Arguments can and will be made for narrower-yet-still-significant interventions at the federal, state, and local levels. And they ought not be dismissed casually, as the struggle for democracy should never make the perfect the enemy of the good. (In particular, attention should be given to the serious efforts by Congressmen James Sensenbrenner Jr., R-Wisconsin, and John Conyers Jr., D-Michigan, to renew the Voting Rights Act, as well as important proposals such as Congressman John Lewis’s Voter Empowerment Act of 2015, Congressman Matt Cartwright’s Time Off to Vote Act and Congresswoman Susan Davis’s Universal Right to Vote by Mail Act of 2015.)

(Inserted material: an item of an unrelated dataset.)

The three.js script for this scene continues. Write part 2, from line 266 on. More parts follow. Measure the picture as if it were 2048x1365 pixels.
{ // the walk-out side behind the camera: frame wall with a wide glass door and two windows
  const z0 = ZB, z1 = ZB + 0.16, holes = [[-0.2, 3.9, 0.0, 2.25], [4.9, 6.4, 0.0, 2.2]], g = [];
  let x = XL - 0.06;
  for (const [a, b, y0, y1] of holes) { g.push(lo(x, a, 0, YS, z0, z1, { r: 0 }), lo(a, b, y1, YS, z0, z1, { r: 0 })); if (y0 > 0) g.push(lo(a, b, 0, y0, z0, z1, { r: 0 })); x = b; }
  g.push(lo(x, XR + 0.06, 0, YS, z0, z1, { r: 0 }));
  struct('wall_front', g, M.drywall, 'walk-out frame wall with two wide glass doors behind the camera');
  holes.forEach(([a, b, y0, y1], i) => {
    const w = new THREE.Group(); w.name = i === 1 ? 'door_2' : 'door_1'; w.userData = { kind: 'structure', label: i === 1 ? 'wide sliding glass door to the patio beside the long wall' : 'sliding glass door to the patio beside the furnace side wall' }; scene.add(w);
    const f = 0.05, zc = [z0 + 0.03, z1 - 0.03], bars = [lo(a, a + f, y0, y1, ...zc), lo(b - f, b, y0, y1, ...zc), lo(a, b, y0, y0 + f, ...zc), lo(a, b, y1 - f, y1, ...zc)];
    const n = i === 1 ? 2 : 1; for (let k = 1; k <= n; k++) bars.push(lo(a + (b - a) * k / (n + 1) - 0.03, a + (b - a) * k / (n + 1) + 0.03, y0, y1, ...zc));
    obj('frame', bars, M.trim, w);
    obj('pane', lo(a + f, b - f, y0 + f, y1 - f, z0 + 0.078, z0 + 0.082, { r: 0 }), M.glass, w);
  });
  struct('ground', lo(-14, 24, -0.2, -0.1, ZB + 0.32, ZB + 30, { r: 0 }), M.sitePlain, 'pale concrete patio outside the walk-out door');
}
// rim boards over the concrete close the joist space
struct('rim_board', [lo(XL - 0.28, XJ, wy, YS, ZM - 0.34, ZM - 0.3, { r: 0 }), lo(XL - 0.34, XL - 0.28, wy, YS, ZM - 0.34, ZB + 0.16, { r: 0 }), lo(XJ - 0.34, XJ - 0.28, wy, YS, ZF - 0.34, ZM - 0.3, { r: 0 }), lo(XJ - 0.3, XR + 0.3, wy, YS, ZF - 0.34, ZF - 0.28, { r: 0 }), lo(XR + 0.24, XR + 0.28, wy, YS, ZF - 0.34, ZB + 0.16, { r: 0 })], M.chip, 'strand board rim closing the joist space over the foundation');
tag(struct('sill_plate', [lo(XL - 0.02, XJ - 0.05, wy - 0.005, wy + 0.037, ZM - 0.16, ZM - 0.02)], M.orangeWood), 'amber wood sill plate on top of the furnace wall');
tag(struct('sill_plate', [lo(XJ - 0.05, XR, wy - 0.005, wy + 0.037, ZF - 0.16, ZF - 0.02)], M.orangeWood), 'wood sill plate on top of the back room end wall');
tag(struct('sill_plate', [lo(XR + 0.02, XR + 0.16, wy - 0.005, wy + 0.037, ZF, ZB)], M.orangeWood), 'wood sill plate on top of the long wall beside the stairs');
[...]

However, candidates for president must be pressed on whether they would (in the face of persistent or worsening threats to voting rights) favor a constitutional response, of the sort that was used to extend voting rights guarantees for African-American men with the 15th Amendment, for women with the 19th Amendment, for residents of the District of Columbia (as regards presidential elections) with the 23rd Amendment, for people without means to pay a poll tax or other fees with the 24th Amendment, for Americans aged 18 to 21 with the 26th Amendment.

Sanders is right when he says, “This is not a new idea.”

Congressmen Mark Pocan, D-Wisconsin, and Keith Ellison, D-Minnesota, have proposed a constitutional amendment that would explicitly guarantee the right to vote. The amendment proposal has attracted significant support from civil-rights and voting-rights advocates. Groups such as FairVote and Color of Change are enthusiastically on board, as are dozens of House members—including Congressman Conyers, the senior member of the chamber who marched with the Rev. Martin Luther King Jr. in the 1960s and championed the Voting Rights Act at the time of its initial passage.

The sponsors of the right-to-vote amendment do not expect immediate or easy approval of what should be seen as a common-sense proposal. “Nothing happens easily in Washington, certainly not a constitutional amendment,” admits Pocan. “But this is what we’ve got to do.”

Martin O’Malley has recognized that reality, saying that, it is time to “protect every citizen’s right to vote, once and for all.”

“Passing a constitutional amendment that enshrines that right will give U.S. courts the clarity they need to strike down Republican efforts to suppress the vote,” says the former governor.

Sanders has frequently expressed an openness to constitutional interventions, not just to protect voting rights but in order to overturn the Supreme Court’s Citizens United ruling and restore the ability of Congress and state legislatures to regulate campaign spending by corporate special interests. Clinton, too, has expressed an interest in a money-in-politics amendment.

So the groundwork has been laid for a great discourse, and perhaps for some honest debate about differences of opinion regarding strategies and approaches for making real the promise of democracy.

It’s vital to make voting rights a front-and-center issue for 2016. And the Des Moines debate is a great place to begin.